• [Required work]
Restate the complete material exactly.

═══ Recorded data

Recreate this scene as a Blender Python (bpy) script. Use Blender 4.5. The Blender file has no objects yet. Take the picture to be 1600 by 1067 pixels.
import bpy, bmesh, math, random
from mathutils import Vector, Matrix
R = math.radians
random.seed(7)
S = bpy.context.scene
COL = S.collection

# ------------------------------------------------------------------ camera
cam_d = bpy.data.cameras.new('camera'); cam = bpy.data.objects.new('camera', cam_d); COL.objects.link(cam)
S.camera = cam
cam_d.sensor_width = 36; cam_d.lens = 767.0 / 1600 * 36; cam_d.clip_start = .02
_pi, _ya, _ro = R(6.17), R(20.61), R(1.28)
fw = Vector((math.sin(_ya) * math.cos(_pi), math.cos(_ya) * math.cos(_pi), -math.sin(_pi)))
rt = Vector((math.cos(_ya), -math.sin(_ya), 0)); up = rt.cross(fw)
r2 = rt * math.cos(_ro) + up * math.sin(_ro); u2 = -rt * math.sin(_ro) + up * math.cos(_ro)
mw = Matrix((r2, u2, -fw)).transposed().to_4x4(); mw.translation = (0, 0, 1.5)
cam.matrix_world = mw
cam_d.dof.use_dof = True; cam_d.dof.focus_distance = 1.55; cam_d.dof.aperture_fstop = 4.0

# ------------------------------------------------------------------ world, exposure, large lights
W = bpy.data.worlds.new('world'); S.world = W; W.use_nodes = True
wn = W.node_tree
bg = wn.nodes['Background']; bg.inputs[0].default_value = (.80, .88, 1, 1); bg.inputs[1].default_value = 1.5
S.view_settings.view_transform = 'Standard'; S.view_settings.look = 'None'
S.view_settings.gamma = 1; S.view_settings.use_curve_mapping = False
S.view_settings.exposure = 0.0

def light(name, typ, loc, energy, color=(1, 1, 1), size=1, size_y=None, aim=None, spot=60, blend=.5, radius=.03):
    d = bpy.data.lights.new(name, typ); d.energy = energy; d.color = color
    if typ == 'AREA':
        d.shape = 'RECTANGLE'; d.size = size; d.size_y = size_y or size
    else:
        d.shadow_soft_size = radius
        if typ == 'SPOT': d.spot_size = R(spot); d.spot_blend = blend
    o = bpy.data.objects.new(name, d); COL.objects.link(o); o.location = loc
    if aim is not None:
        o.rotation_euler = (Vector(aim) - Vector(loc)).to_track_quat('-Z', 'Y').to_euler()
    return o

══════

• [The response]
Recreate this scene as a Blender Python (bpy) script. Use Blender 4.5. The Blender file has no objects yet. Take the picture to be 1600 by 1067 pixels.
import bpy, bmesh, math, random
from mathutils import Vector, Matrix
R = math.radians
random.seed(7)
S = bpy.context.scene
COL = S.collection

# ------------------------------------------------------------------ camera
cam_d = bpy.data.cameras.new('camera'); cam = bpy.data.objects.new('camera', cam_d); COL.objects.link(cam)
S.camera = cam
cam_d.sensor_width = 36; cam_d.lens = 767.0 / 1600 * 36; cam_d.clip_start = .02
_pi, _ya, _ro = R(6.17), R(20.61), R(1.28)
fw = Vector((math.sin(_ya) * math.cos(_pi), math.cos(_ya) * math.cos(_pi), -math.sin(_pi)))
rt = Vector((math.cos(_ya), -math.sin(_ya), 0)); up = rt.cross(fw)
r2 = rt * math.cos(_ro) + up * math.sin(_ro); u2 = -rt * math.sin(_ro) + up * math.cos(_ro)
mw = Matrix((r2, u2, -fw)).transposed().to_4x4(); mw.translation = (0, 0, 1.5)
cam.matrix_world = mw
cam_d.dof.use_dof = True; cam_d.dof.focus_distance = 1.55; cam_d.dof.aperture_fstop = 4.0

# ------------------------------------------------------------------ world, exposure, large lights
W = bpy.data.worlds.new('world'); S.world = W; W.use_nodes = True
wn = W.node_tree
bg = wn.nodes['Background']; bg.inputs[0].default_value = (.80, .88, 1, 1); bg.inputs[1].default_value = 1.5
S.view_settings.view_transform = 'Standard'; S.view_settings.look = 'None'
S.view_settings.gamma = 1; S.view_settings.use_curve_mapping = False
S.view_settings.exposure = 0.0

def light(name, typ, loc, energy, color=(1, 1, 1), size=1, size_y=None, aim=None, spot=60, blend=.5, radius=.03):
    d = bpy.data.lights.new(name, typ); d.energy = energy; d.color = color
    if typ == 'AREA':
        d.shape = 'RECTANGLE'; d.size = size; d.size_y = size_y or size
    else:
        d.shadow_soft_size = radius
        if typ == 'SPOT': d.spot_size = R(spot); d.spot_blend = blend
    o = bpy.data.objects.new(name, d); COL.objects.link(o); o.location = loc
    if aim is not None:
        o.rotation_euler = (Vector(aim) - Vector(loc)).to_track_quat('-Z', 'Y').to_euler()
    return o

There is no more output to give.